We're huddled in bed now with two blankets, a quilt, the heating pad and two warm laptops after a day when the sky first emitted little pieces of ice that lay on the pavement like a shower of 2-carat diamonds, and then rain, and then little opaque white pellets, and then snow, all separated by periods of brilliant sunshine. The coming of winter is painfully unpredictable here in New England, and you never know quite what it's going to be like, or how long it will last, or in what shape you'll emerge on the other side. Not unlike the birth of a blog.

10:07 PM |

Sunday, November 30, 2003  


THE FIRST SUNDAY IN ADVENT

The Annunciation: the angel Gabriel (left) speaks to Mary.
From a 6th century Ethiopian manuscript in the British Library.


I love that pointing finger - and what is Mary doing? Embroidering, maybe? It's worth searching on "annunciation" at the British Library, and comparing the 48 returned images. In nearly every case, the same subject - the angel Gabriel giving the news to Mary - is rendered in a culturally consistent manner for the audience of the time, with the pair dressed as medieval British royalty, for instance. This is not art history news, of course, but it never fails to amaze me, when, in all likelihood, Mary was a poor Palestinian girl, not unlke those of today, who would have been fortunate to have a pair of sandals and a warm cloak.

Advent, the Christian season of preparation for the celebration of the birth of Jesus, began today. Many people (including a number of Christians who see it as the sacred equivalent to the secular run-up to Christmas) don't know it is meant to be a season of atonement and reflection, not unlike Lent. Today our choir sang the great Bach chorale, "Wachet Auf!" or "Sleepers, Wake", which begins "Sleepers wake, for night is flying,/The watchman on the heights is crying/"He comes, prepare, ye virgins wise..."

I like the Biblical story of the wise and foolish virgins, the first who trimmed their wicks and kept their lamps burning, staying awake to meet their bridegroom, and the latter lazy ones who slept through the night and missed him. Jesus told this parable as a warning about his unannounced appearance on the day of judgement, but it's also just so human. Every year when this story comes around again I smile to myself: are we ever prepared for what will come, be it love, or death, or the many messages we are meant to hear and act upon throughout our lives? As the preacher said today, thank God the wake-up call doesn't only come once, but continues throughout life, so that we have many opportunities to hear who we are called to be, and finally take it to heart.
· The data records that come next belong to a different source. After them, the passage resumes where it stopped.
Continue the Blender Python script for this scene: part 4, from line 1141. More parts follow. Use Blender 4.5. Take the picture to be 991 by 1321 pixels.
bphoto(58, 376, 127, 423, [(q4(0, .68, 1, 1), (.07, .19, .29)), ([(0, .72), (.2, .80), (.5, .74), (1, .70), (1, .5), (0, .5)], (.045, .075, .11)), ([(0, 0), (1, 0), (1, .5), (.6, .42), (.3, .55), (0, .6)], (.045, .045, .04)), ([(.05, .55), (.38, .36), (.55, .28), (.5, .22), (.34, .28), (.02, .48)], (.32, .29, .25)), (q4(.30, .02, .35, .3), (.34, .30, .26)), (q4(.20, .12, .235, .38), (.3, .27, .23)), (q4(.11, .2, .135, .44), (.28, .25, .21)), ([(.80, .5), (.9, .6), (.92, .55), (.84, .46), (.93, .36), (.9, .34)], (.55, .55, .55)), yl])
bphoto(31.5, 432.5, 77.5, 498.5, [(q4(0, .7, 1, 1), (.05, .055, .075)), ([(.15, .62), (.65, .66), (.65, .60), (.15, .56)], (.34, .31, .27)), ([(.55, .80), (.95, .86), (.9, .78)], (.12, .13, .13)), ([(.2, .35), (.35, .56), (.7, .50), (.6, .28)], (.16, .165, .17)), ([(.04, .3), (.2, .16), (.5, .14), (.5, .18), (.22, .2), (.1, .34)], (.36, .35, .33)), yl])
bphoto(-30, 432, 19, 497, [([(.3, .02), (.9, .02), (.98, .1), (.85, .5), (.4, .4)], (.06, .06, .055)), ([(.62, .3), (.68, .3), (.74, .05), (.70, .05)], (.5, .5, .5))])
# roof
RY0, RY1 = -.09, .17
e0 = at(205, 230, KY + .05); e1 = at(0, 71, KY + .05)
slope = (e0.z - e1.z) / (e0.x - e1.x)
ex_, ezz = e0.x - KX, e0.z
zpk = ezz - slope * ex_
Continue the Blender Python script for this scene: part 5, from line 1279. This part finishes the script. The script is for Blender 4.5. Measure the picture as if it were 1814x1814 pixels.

One such contemporary call is from Natalie d'Arbeloff at Blaugustine, who reminds us continually that "another world is possible". If you haven't done it yet, check out her Bloggers' Parliament and the responses of many readers.

Another wonderful Advent gift comes from Heather at Soul Food Cafe, who has prepared a virtual Advent Calendar, with one 'door' to be opened every day beginning tomorrow, Dec. 2, through Dec 26. Like everything at Soul Food, this is a labor of love packed with good writing, thoughts and ideas both for making this a rewarding an fruitful time, and especially for navigating the sometimes stormy and difficult waters of the holiday season.